Hopsewee, S.C. 2019
My wife (Becky) and I, took a vacation to South Carolina in October of 2019. We were near Myrtle Beach when we decided to visit the Hopsewee Plantation. We figured that visiting a Plantation would give us a better feel of the original environment of South Carolina. Myrtle Beach is very modern and commercialized.

Hopsewee Plantation, c. 1740, is a National Historic Landmark and Birthplace and Home of Thomas Lynch. Jr., one of four signers of the Declaration of Independence from South Carolina. It is located about 21 km south of Georgetown on U.S. Highway 17, in the vicinity of North Santee on the North Santee River.

Built of black cypress, cut from the Santee Delta swamps, the house sits on a foundation of handmade bricks covered with scored stucco to resemble stone.
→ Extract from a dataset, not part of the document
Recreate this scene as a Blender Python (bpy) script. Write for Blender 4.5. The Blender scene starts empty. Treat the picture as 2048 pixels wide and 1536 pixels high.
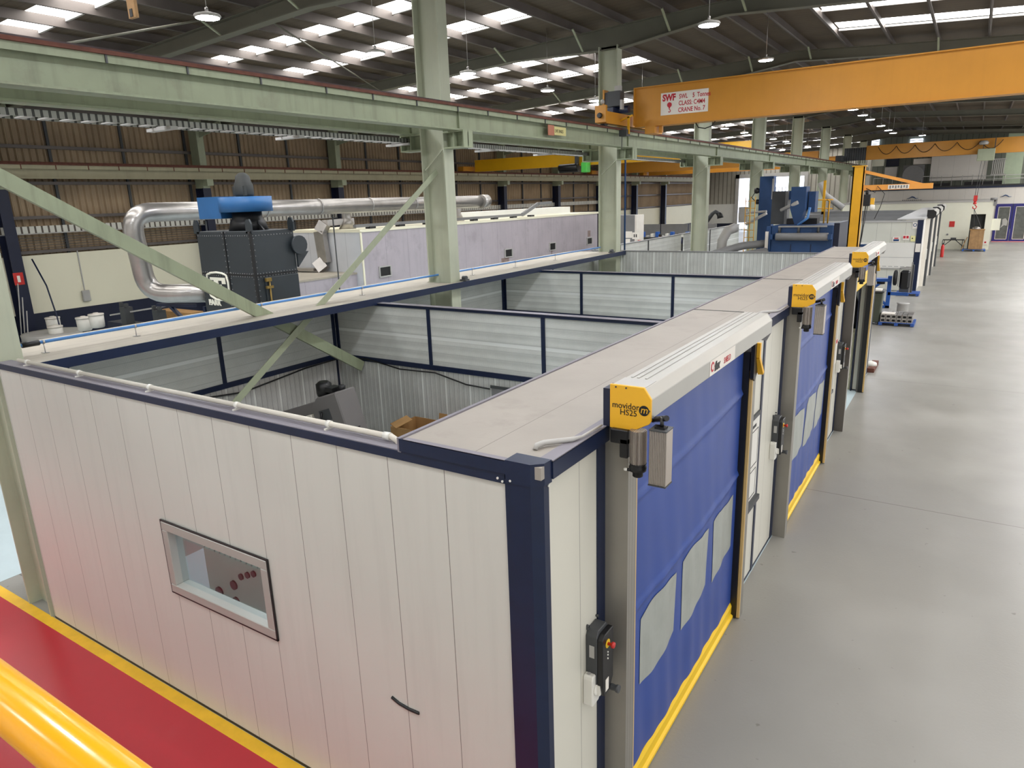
import bpy, math, random
from mathutils import Vector, Matrix
random.seed(4)
SC = bpy.context.scene
COL = SC.collection
PI = math.pi

# ---------------------------------------------------------------- materials
def lin(c):
    c = c / 255.0
    return c / 12.92 if c <= .04045 else ((c + .055) / 1.055) ** 2.4
def rgb(t): return (lin(t[0]), lin(t[1]), lin(t[2]), 1)
class NT:
    def __init__(s, m):
        s.t = m.node_tree; s.n = s.t.nodes; s.l = s.t.links
    def add(s, ty, **kw):
        nd = s.n.new(ty)
        for k, v in kw.items(): setattr(nd, k, v)
        return nd
    def link(s, a, b): s.l.new(a, b)
    def val(s, sock, v):
        if isinstance(v, (int, float)): sock.default_value = v
        else: s.link(v, sock)
    def math(s, op, a, b=0.0):
        nd = s.add('ShaderNodeMath', operation=op); s.val(nd.inputs[0], a); s.val(nd.inputs[1], b); return nd.outputs[0]
    def mix(s, f, a, b):
        nd = s.add('ShaderNodeMix', data_type='RGBA')
        s.val(nd.inputs[0], f)
        for i, v in ((6, a), (7, b)):
            if isinstance(v, tuple): nd.inputs[i].default_value = v
            else: s.link(v, nd.inputs[i])
        return nd.outputs[2]
    def noise(s, vec, scale, detail=4, rough=.55):
        nd = s.add('ShaderNodeTexNoise'); s.link(vec, nd.inputs['Vector'])
        nd.inputs['Scale'].default_value = scale; nd.inputs['Detail'].default_value = detail; nd.inputs['Roughness'].default_value = rough
        return nd.outputs[0]
    def ramp(s, f, lo, hi):
        nd = s.add('ShaderNodeMapRange'); s.val(nd.inputs[0], f); nd.inputs[1].default_value = lo; nd.inputs[2].default_value = hi; return nd.outputs[0]
MATS = {}
def M(name, col, rough=.5, metal=0.0, var=.06, vs=2.0, bump=0.0, bs=40, stripes=(), streak=0.0, stain=None, dots=None, spec=.5, ribs=None, coords='world'):
    """procedural principled material. stripes: (axis, period, offset, width, colour); ribs: (axis, period, strength) bump corrugation;
    dots: (scale, colour, amount) fine perforation; stain: (colour, scale, threshold, amount)."""
    m = bpy.data.materials.new(name); m.use_nodes = True
    t = NT(m); bs_ = t.n['Principled BSDF']
    if coords == 'world': vec = t.add('ShaderNodeNewGeometry').outputs['Position']
    else: vec = t.add('ShaderNodeTexCoord').outputs['Object']
    sep = t.add('ShaderNodeSeparateXYZ'); t.link(vec, sep.inputs[0])
    c = rgb(col)
    n = t.noise(vec, vs)
    lo = tuple(x * (1 - var) for x in c[:3]) + (1,); hi = tuple(min(1, x * (1 + var)) for x in c[:3]) + (1,)
    out = t.mix(t.ramp(n, .3, .7), lo, hi)
    if streak:
        mp = t.add('ShaderNodeMapping'); t.link(vec, mp.inputs[0]); mp.inputs['Scale'].default_value = (5, 5, .35)
        s2 = t.noise(mp.outputs[0], 1.6, 5)
        out = t.mix(t.math('MULTIPLY', t.ramp(s2, .5, .75), streak), out, tuple(x * .55 for x in c[:3]) + (1,))
    if stain:
        s3 = t.noise(vec, stain[1], 6, .65)
        out = t.mix(t.math('MULTIPLY', t.ramp(s3, stain[2], stain[2] + .15), stain[3]), out, rgb(stain[0]))
    if dots:
        v = t.add('ShaderNodeTexVoronoi'); t.link(vec, v.inputs['Vector']); v.inputs['Scale'].default_value = dots[0]; v.inputs['Randomness'].default_value = .1
        out = t.mix(t.math('MULTIPLY', t.math('LESS_THAN', v.outputs['Distance'], .33), dots[2]), out, rgb(dots[1]))
    for ax, per, off, w, sc in stripes:
        f = t.math('FRACT', t.math('DIVIDE', t.math('SUBTRACT', sep.outputs['XYZ'.index(ax)], off), per))
        out = t.mix(t.math('LESS_THAN', f, w / per), out, rgb(sc))
    t.link(out, bs_.inputs['Base Color'])
    bs_.inputs['Roughness'].default_value = rough; bs_.inputs['Metallic'].default_value = metal
    bs_.inputs['Specular IOR Level'].default_value = spec
    h = None
    if bump: h = t.math('MULTIPLY', t.noise(vec, bs, 3), bump)
    if ribs:
        w = t.math('SINE', t.math('MULTIPLY', sep.outputs['XYZ'.index(ribs[0])], 2 * PI / ribs[1]))
        w = t.math('MULTIPLY', w, ribs[2]); h = w if h is None else t.math('ADD', h, w)
    if h is not None:
        b = t.add('ShaderNodeBump'); t.link(h, b.inputs['Height']); b.inputs['Distance'].default_value = .02; b.inputs['Strength'].default_value = 1
        t.link(b.outputs[0], bs_.inputs['Normal'])
    MATS[name] = m
    return m
def emit(name, col, st):
    m = bpy.data.materials.new(name); m.use_nodes = True; b = m.node_tree.nodes['Principled BSDF']
    b.inputs['Base Color'].default_value = rgb(col); b.inputs['Emission Color'].default_value = rgb(col); b.inputs['Emission Strength'].default_value = st
    return m

PANEL = (206, 202, 191)
SEAM = (118, 114, 106)
m_panx = M('panel_end', (208, 206, 198), .3, var=.025, vs=.8, stripes=[('X', .504, -2.743, .006, SEAM)], streak=.12)
m_pany = M('panel_front', (212, 209, 196), .36, var=.02, vs=.8, stripes=[('Y', .49, 3.84, .005, SEAM)])
m_pan = M('panel_plain', (212, 210, 200), .4, var=.02)
m_navy = M('navy_paint', (16, 30, 60), .38, var=.12, vs=6)
m_navyd = M('navy_dark', (22, 28, 52), .45, var=.1)
m_trimtop = M('trim_top_dusty', (128, 124, 132), .55, var=.06)
m_roof = M('roof_panel_dusty', (158, 151, 142), .6, var=.06, vs=1.4, stripes=[('X', 1.1, -2.51, .006, (120, 114, 106))], stain=((140, 132, 124), 2.2, .55, .5), bump=.05)
m_lip = M('roof_rear_dusty', (168, 160, 145), .6, var=.06, vs=1.4, stripes=[('X', .45, -9.62, .008, (120, 112, 100))], stain=((144, 134, 120), 2.2, .55, .4))
m_perf_h = M('perforated_upper', (214, 216, 210), .5, 0, var=.07, vs=3, stripes=[('Z', 2.0, 2.60, .055, (236, 238, 234)), ('Z', .155, .03, .012, (188, 190, 185))], dots=(70, (150, 150, 148), .5), ribs=('Z', .155, .15))
m_perf_x = M('perforated_lower', (206, 207, 202), .5, 0, var=.08, vs=3, stripes=[('X', .5465, -9.915, .05, (222, 224, 219)), ('X', .1093, .03, .012, (158, 160, 155))], dots=(70, (112, 112, 110), .5), ribs=('X', .1093, .15))
m_perf_y = M('perforated_lower_side', (200, 198, 193), .5, 0, var=.08, vs=3, stripes=[('Y', .5465, 3.6, .05, (218, 218, 212)), ('Y', .1093, .03, .012, (152, 150, 146))], dots=(70, (108, 106, 104), .5), ribs=('Y', .1093, .15))
m_alu = M('aluminium_painted', (178, 176, 169), .42, .25, var=.03)
m_aluraw = M('aluminium_ribbed', (188, 178, 168), .35, .75, var=.05, ribs=('X', .012, .25))
m_track = M('door_track_grey', (150, 146, 138), .42, .45, var=.05, stripes=[('Y', .05, .0, .004, (105, 100, 95))])
m_gasket = M('beige_gasket', (214, 180, 116), .6)
m_yel = M('yellow_plate', (236, 178, 42), .45, var=.03)
m_yelpvc = M('yellow_pvc', (238, 196, 34), .5, var=.05)
m_crane = M('crane_yellow', (200, 137, 42), .42, var=.05, vs=1.2, streak=.08, stain=((120, 84, 30), 4, .68, .4))
m_jib = M('jib_yellow', (226, 166, 24), .5, var=.06, vs=3, stain=((120, 90, 30), 9, .68, .6))
m_jibarm = M('jib_arm_orange', (232, 160, 74), .5)
m_blue = M('curtain_blue', (46, 73, 146), .42, var=.05, vs=2, spec=.45)
m_clear = M('curtain_window_grey', (158, 162, 156), .35, var=.08, vs=4)
m_black = M('black_plastic', (20, 20, 22), .4)
m_rubber = M('black_rubber', (14, 14, 15), .6)
m_white = M('white_plastic', (226, 224, 216), .45, var=.02)
m_conduit = M('pvc_conduit', (206, 200, 188), .45)
m_dgrey = M('dark_grey', (66, 68, 70), .5, var=.08)
m_grey = M('mid_grey', (126, 126, 126), .5, var=.06)
m_lgrey = M('light_grey', (176, 174, 170), .5, var=.06)
m_green = M('sage_steel', (156, 162, 136), .5, var=.07, vs=1.5, streak=.25, stain=((112, 112, 96), 2.5, .6, .4))
m_green2 = M('sage_beam', (146, 154, 126), .5, var=.08, vs=1.5, streak=.5, stain=((112, 104, 88), 1.3, .58, .35))
m_colm = M('sage_column', (178, 182, 160), .5, var=.06, vs=1.2, streak=.2)
m_raft = M('rafter_grey_green', (104, 103, 90), .55, var=.06)
m_purl = M('purlin_galvanised', (104, 97, 93), .5, .3, var=.12, vs=1.5)
m_rust = M('rust_rail', (104, 62, 48), .7, .2, var=.25, vs=8)
m_raildark = M('rail_dark', (56, 46, 46), .4, .6, var=.2)
m_sheet = M('roof_sheet_brown', (90, 79, 64), .75, var=.16, vs=1.2, stripes=[('Y', .3, 0, .03, (76, 66, 54))], bump=.3, bs=12)
m_wall = M('wall_sheet_brown', (164, 142, 114), .62, var=.16, vs=.7, streak=.3, stain=((172, 154, 122), .8, .55, .5))
m_wrun = M('wall_runway_beige', (162, 156, 128), .55, var=.06, streak=.2)
m_endsheet = M('end_sheet_grey', (172, 168, 156), .6, var=.06, stripes=[('X', .55, 0, .12, (120, 116, 106))])
m_cream = M('cream_wall', (236, 231, 206), .6, var=.02, vs=.6)
m_whitewall = M('white_wall', (226, 226, 222), .6, var=.02)
m_farwhite = M('far_white_panel', (214, 210, 203), .5, var=.02, stripes=[('X', 1.2, .3, .012, (170, 168, 164))])
m_hut = M('hut_cream', (226, 226, 208), .5, var=.02)
m_lilac = M('oven_panel', (176, 168, 174), .5, var=.07, vs=1.0, stripes=[('Y', 1.15, 17, .012, (140, 132, 138))], streak=.25, stain=((150, 142, 146), 1.6, .55, .5))
m_ovenw = M('oven_white', (206, 208, 212), .45, var=.03, stripes=[('X', .9, -20.4, .012, (160, 162, 168))])
m_galv = M('galvanised', (176, 172, 168), .3, .8, var=.12, vs=3)
m_farr = M('collector_charcoal', (44, 50, 54), .45, var=.08)
m_fanblue = M('fan_blue', (42, 100, 156), .45, var=.06)
m_machblue = M('machine_blue', (30, 66, 112), .5, var=.12, vs=2, stain=((22, 40, 66), 2, .58, .5))
m_bluepipe = M('air_pipe_blue', (88, 142, 206), .35)
m_brass = M('brass_latch', (140, 116, 60), .5, .5)
m_red = M('red_floor_paint', (186, 44, 56), .28, var=.05, vs=.9, stain=((200, 84, 92), .5, .6, .35))
m_yelline = M('yellow_floor_line', (236, 186, 44), .45, var=.08, vs=6, stain=((170, 140, 60), 10, .68, .4))
m_mint = M('booth_floor_blue', (188, 204, 208), .45, var=.04)
m_rail = M('yellow_gloss_rail', (244, 172, 22), .22, var=.05, stain=((120, 80, 20), 20, .74, .6))
m_wood = M('plywood', (164, 128, 86), .65, var=.2, vs=4, streak=.5)
m_card = M('cardboard', (164, 126, 78), .75, var=.1, vs=4, stain=((104, 72, 40), 3, .56, .5))
m_bluepal = M('pallet_blue', (40, 78, 150), .6, var=.15)
m_standblue = M('stand_blue', (38, 90, 170), .45)
m_steel = M('bright_steel', (180, 178, 176), .3, .85, var=.1)
m_redp = M('red_paint', (196, 44, 40), .4)
m_sawgrey = M('saw_grey', (112, 108, 106), .5, var=.05)
m_sawcream = M('saw_cream', (226, 220, 206), .45)
m_skin = M('skin', (186, 138, 112), .6)
m_cloth = M('work_navy_cloth', (34, 42, 74), .8)
m_hair = M('hair_dark', (30, 24, 20), .7)
m_fab = M('office_cream_metal', (210, 206, 178), .45)
m_signw = M('sign_white', (232, 226, 216), .5)
m_signred = M('sign_red_ink', (188, 26, 46), .5)
m_ink = M('ink_black', (22, 22, 24), .5)
m_inkgold = M('ink_pale', (236, 234, 218), .5)
m_lime = M('lime_green', (90, 214, 90), .45)
m_doorblue = M('deep_blue_frame', (34, 30, 112), .45)
m_glassdark = M('dark_tinted_panel', (92, 94, 90), .2, var=.2, vs=3)
m_mezz = M('mezzanine_dark', (52, 54, 52), .6, var=.2)
m_sky = emit('skylight_glow', (255, 253, 250), 8.0)
m_lamp = emit('lamp_glow', (244, 248, 255), 270.0)
m_day = emit('daylight_outside', (225, 235, 255), 3.2)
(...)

The house is made of black cypress and rests on a brick foundation which forms a cellar. The house is forty feet wide and fifty feet deep.

Each floor has four rooms with a central hall. The piazzas were added in 1845 and replace an earlier verandah.

Pictured above, the house has undergone few changes over the centuries and looks very much as it did during when the Lynch families called it home.




The house is also known as the Thomas Lynch, Jr., Birthplace or Hopsewee-on-the-Santee, built in 1735 near Georgetown, South Carolina. Before he departed for his ill-fated voyage Thomas Lynch made a will, which stipulated that heirs of his female relatives must change their surname to Lynch in order to inherit the family estate, a rice plantation. He was taken ill at the end of 1779 and he sailed, with his wife, Beverly Allston Lynch, for St. Eustatius in the West Indies. Their ship disappeared at sea in a storm and was never found.

From the beginning, rice was the major crop grown at Hopsewee. “Carolina Gold”, as rice grown in South Carolina came to be called, was known world-wide for its quality.

The plantations of Georgetown county by the time of the Civel War were the largest producers of rice in the country.

The growth of rice depended on the skills of enslaved Africans. Hopsewee alone produced 560,000 pounds on 240 acres in 1850.

When rice planters discovered that many of these slaves brought the knowledge of rice cultivation with them, they later sought them out.

Pictured above, the main house did not originally have a kitchen. The cooking took place in the slave dwellings. This is why the slave dwellings seen above and below had massive fireplaces.

Pictured above, dedicated to historic preservation and accuracy, Hopsewee Plantation features two slave cabins that have been restored to their original condition. The disparity between the luxury home and the spartan conditions of the slave cabins shows the inherent inequalities of the institution of slavery. It provided Becky and I, with a firsthand reminder of how African-Americans endured generations of forced servitude, yet somehow found ways to create and preserve their own culture under difficult conditions.